The issue starts with a Trimega attack at the circus where Kurt, Nightcrawler and Amanda grew up. Claremont and Nauck bring back a central character from their past. Reunions and a couple of nicely illustrated action sequences continue in the pages of the third issue of Nightcrawler.

Kurt and Amanda are still on run from the mysterious Trimega pursuers. Nightcrawler #3 opens where the second issue left off. There are some nicely animated fight scenes at Kurt’s boyhood circus. Todd Nauck skillfully captures action on each panel of the battle in Germany. Kurt and Amanda are reunited with their circus adopted mother. Kurt suggests going to the X-Men for help. Arriving at the Jean Grey school, Storm voices some trust issues with Nightcrawler’s traveling companions in a  heavily scripted couple of pages. There is a non-subtle turn of events and the issue ends similar to the previous issue. Amongst the action and narrative there is a heartwarming discussion between Nightcrawler and Wolverine that is reminiscent of Claremont’s more touching moments from his tenure as X-Men during the 80’s. The majority of this issue is about transitions and unfortunately these transitions are done in long form. There is little character development because much of time is spent  getting characters into place for the next installment.

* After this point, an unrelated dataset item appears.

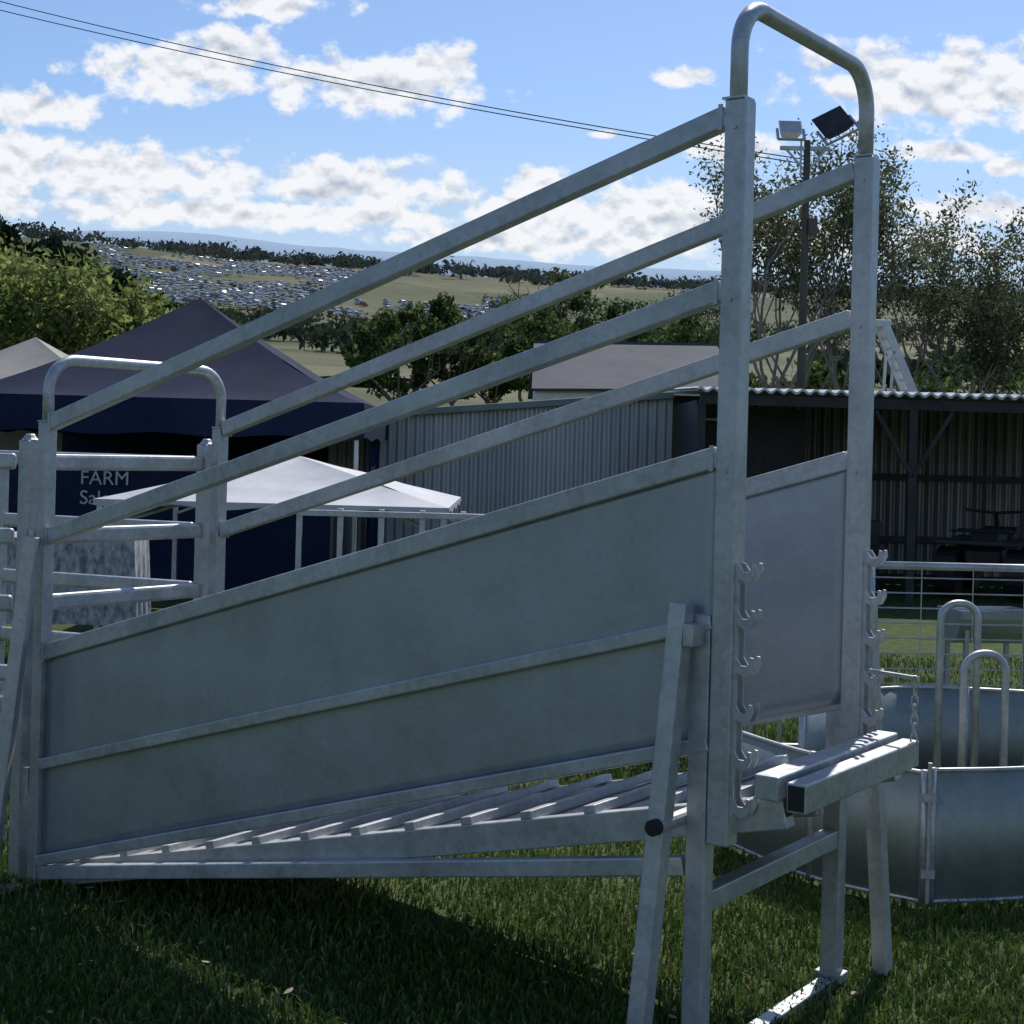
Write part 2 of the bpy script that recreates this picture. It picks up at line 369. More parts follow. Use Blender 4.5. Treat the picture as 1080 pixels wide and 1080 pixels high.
e=empty('quad_bike',(5.95,18.7,0.02),R(62)); b=B()
def wheel(b,c,r,w,mi=0):
    b.tube([(c[0],c[1]-w/2,c[2]),(c[0],c[1]-w*.3,c[2]),(c[0],c[1]+w*.3,c[2]),(c[0],c[1]+w/2,c[2])],r,18,mi)
for x in(-.55,.55):
    for y in(-.4,.4): wheel(b,(x,y,.3),.3,.24,0); wheel(b,(x,y,.3),.10,.26,1)
b.beam((-.6,0,.45),(.6,0,.5),.4,.22,1); b.beam((-.55,0,.72),(.1,0,.74),.32,.14,0)
b.beam((.25,0,.62),(.6,0,.72),.42,.22,1)
for x in(-.55,.5): b.beam((x,-.55,.66),(x,.55,.66),.5,.05,1)
b.tube([(.35,0,.75),(.22,0,1.0)],.03,8,0); b.tube([(.18,-.38,1.03),(.24,0,1.0),(.18,.38,1.03)],.018,8,0)
b.tube([(-.75,-.35,.8),(-.75,.35,.8)],.015,8,0); b.tube([(-.35,-.35,.8),(-.35,.35,.8)],.015,8,0); b.tube([(-.75,-.3,.8),(-.35,-.3,.8)],.012,8,0);b.tube([(-.75,.3,.8),(-.35,.3,.8)],.012,8,0)
b.obj('body',[M_black,M_dark,M_steel],e,.02)
def drum(name,loc,col):
    e=empty(name,loc); b=B()
    prof=[(0,.28),(.02,.29),(.28,.28),(.29,.295),(.31,.295),(.32,.28),(.57,.28),(.58,.295),(.6,.295),(.61,.28),(.86,.29),(.88,.28)]
    n=20; vs=[(math.cos(2*math.pi*k/n)*r,math.sin(2*math.pi*k/n)*r,z) for z,r in prof for k in range(n)]
    fs=[(i*n+k,i*n+(k+1)%n,(i+1)*n+(k+1)%n,(i+1)*n+k) for i in range(len(prof)-1) for k in range(n)]+[tuple(range(n)),tuple((len(prof)-1)*n+k for k in range(n))]
    b.add(vs,fs); b.obj('shell',col,e)
drum('oil_drum',(4.35,19.0,0),M_dark); drum('oil_drum',(4.0,20.4,0),M_dark)

# ------------------------------------------------------------------ gazebos
def gazebo(name,c,hw,ze,zp,val,mat_,walls=False,rz=0,base=0,legm=None,pw=1.25):
    e=empty(name,(c[0],c[1],0),rz); b=B(); 
    # four separate panels so the hip ridges stay crisp while each panel is smooth
    n=16
    for side in range(4):
        ca,sa=[(1,0),(0,1),(-1,0),(0,-1)][side]; vs=[]
        for i in range(n+1):
            m=i/n; half=(1-m)
            for j in range(n+1):
                q=-half+2*half*j/n; x,y=q,-half
                zz=ze+(zp-ze)*(m**pw)-.045*math.sin(math.pi*m)*(1-(abs(q)/max(half,1e-4))**2)+.012*mnoise.noise(Vector((q*3,m*4,side*7)))*math.sin(math.pi*min(1,m))
                if i==n: x=y=0
                vs.append(((x*ca-y*sa)*hw,(x*sa+y*ca)*hw,zz))
        b.add(vs,[(i*(n+1)+j,i*(n+1)+j+1,(i+1)*(n+1)+j+1,(i+1)*(n+1)+j) for i in range(n) for j in range(n)])
    per=[(-hw+2*hw*i/24,-hw) for i in range(24)]+[(hw,-hw+2*hw*i/24) for i in range(24)]+[(hw-2*hw*i/24,hw) for i in range(24)]+[(-hw,hw-2*hw*i/24) for i in range(24)]
    k=len(per); vs=[(x,y,ze) for x,y in per]+[(x*1.003,y*1.003,ze-val-.02*math.sin(i*.9)) for i,(x,y) in enumerate(per)]
    b.add(vs,[(i,(i+1)%k,k+(i+1)%k,k+i) for i in range(k)])
    if walls:
        for (x0,y0,x1,y1) in((-hw,hw*.9,hw,hw*.9),(hw*.96,hw*.9,hw*.96,-hw*.2)):
            m=30; vs=[]
            for i in range(m+1):
                t=i/m; o=.03*math.sin(i*1.3); vs+=[(x0+(x1-x0)*t+(o if x0==x1 else 0),y0+(y1-y0)*t+(o if y0==y1 else 0),base),(x0+(x1-x0)*t,y0+(y1-y0)*t,ze)]
            b.add(vs,[(2*i,2*i+2,2*i+3,2*i+1) for i in range(m)])
    b.obj('canopy',mat_,e,smooth=True)
    b=B()
    for x in(-1,1):
        for y in(-1,1): b.beam((x*hw*.97,y*hw*.97,base),(x*hw*.97,y*hw*.97,ze-.03),.045,.045,up=(1,0,0)); b.beam((x*hw*.97,y*hw*.97,ze-.25),(x*hw*.5,y*hw*.5,ze-.0),.025,.025)
    b.tube([(0,0,ze-.1),(0,0,zp-.08)],.02,8)
    for x,y in((1,0),(0,1)): b.beam((-x*hw*.9,-y*hw*.9,ze-.1),(x*hw*.9,y*hw*.9,ze-.1),.025,.025)
    b.obj('legs',legm or M_steel,e)
    return e
g=gazebo('navy_gazebo_tent',(-3.95,19),2.3,2.12,3.45,.40,M_navy,walls=True)
b=B(); b.add([(-2.2,-2.1,0),(1.95,-2.1,0),(1.95,-2.1,1.35),(-2.2,-2.1,1.35)],[(0,1,2,3)]); b.obj('front_half_wall',M_navy,g)
cu=bpy.data.curves.new('banner_lettering','FONT'); cu.body='FARM\nSales'; cu.size=.22; cu.extrude=.002
t=bpy.data.objects.new('banner_lettering',cu); cu.materials.append(M_white); t.rotation_euler=(R(90),0,0); t.location=(-.85,-2.12,1.14); t.parent=g; scene.collection.objects.link(t)
gazebo('beige_marquee',(-7.9,25),1.9,2.35,3.3,.25,M_beige,walls=True)
gazebo('beige_marquee',(-11.5,27),2.1,2.4,3.5,.25,M_beige,walls=True)
gazebo('white_canopy',(-2.02,14.3),1.5,1.14,1.54,.05,M_white,pw=1.05)
e=empty('white_railing',(-1.75,12.6,0)); b=B()
for k in range(6): b.beam((k*.34,0,0),(k*.34,0,1.12),.045,.045,up=(1,0,0))
for z0 in(1.08,.6): b.beam((-.02,-.03,z0),(1.72,-.03,z0),.04,.05)
b.obj('rails',M_steel,e,.004)
e=empty('covered_table',(-3.35,11.3,0),R(5)); b=B()
n=24
per=[(-.6+1.2*i/n,-.35) for i in range(n)]+[(.6,-.35+.7*i/n) for i in range(n)]+[(.6-1.2*i/n,.35) for i in range(n)]+[(-.6,.35-.7*i/n) for i in range(n)]
k=len(per)
b.add([(x,y,.92) for x,y in per]+[(x*1.04+.015*math.sin(i*.8),y*1.06+.02*math.sin(i*.9),.3) for i,(x,y) in enumerate(per)],[tuple(range(k))]+[(i,(i+1)%k,k+(i+1)%k,k+i) for i in range(k)])
m_cl=mat('patterned_cloth',(0.14,0.14,0.16),(0.5,0.5,0.52),scale=22,rough=0.8,stretch=(1,1,.5))
b.obj('cloth',m_cl,e)
b=B(); [b.beam((x,y,0),(x,y,.9),.04,.04) for x in(-.5,.5) for y in(-.28,.28)]; b.obj('legs',M_steel,e)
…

Todd Nauck’s art is a perfect fit for this character. The action sequences are superbly illustrated. The panels explode with action poses providing excitement to the page. There are multi-colored beams of light and wonderful purple hues of bamf  courtesy of  Rachelle Rosenberg. Only two items weight the issue down. Claremont has made improvements scripting dialogue, however, some of the dialogue comes across forced and at times unnecessary. Claremont’s dialogue is choppy at times and seems to trip up the clever plot turns that he had creatively crafted. Characters dictate their actions in speech bubbles, while not the same amount as some of his previous X-Men issues, it’s enough to slow the pace of the story. Claremont shows a little restraint with the text boxes. Some panels could have been better without exposition; allowing Nauck and Rosenberg’s art to do the storytelling, especially during actions sequences.

Nauck and Rosenberg are giving fans a beautifully illustrated book worthy of such an animated character such as Nightcrawler. Claremont’s plot is fun as well and hopefully he will continue to show even more restraint with text boxes and dialogue. By doing so, future issues will have the pace that matches the kinetic energy of the art and characteristics of this fan favorite character.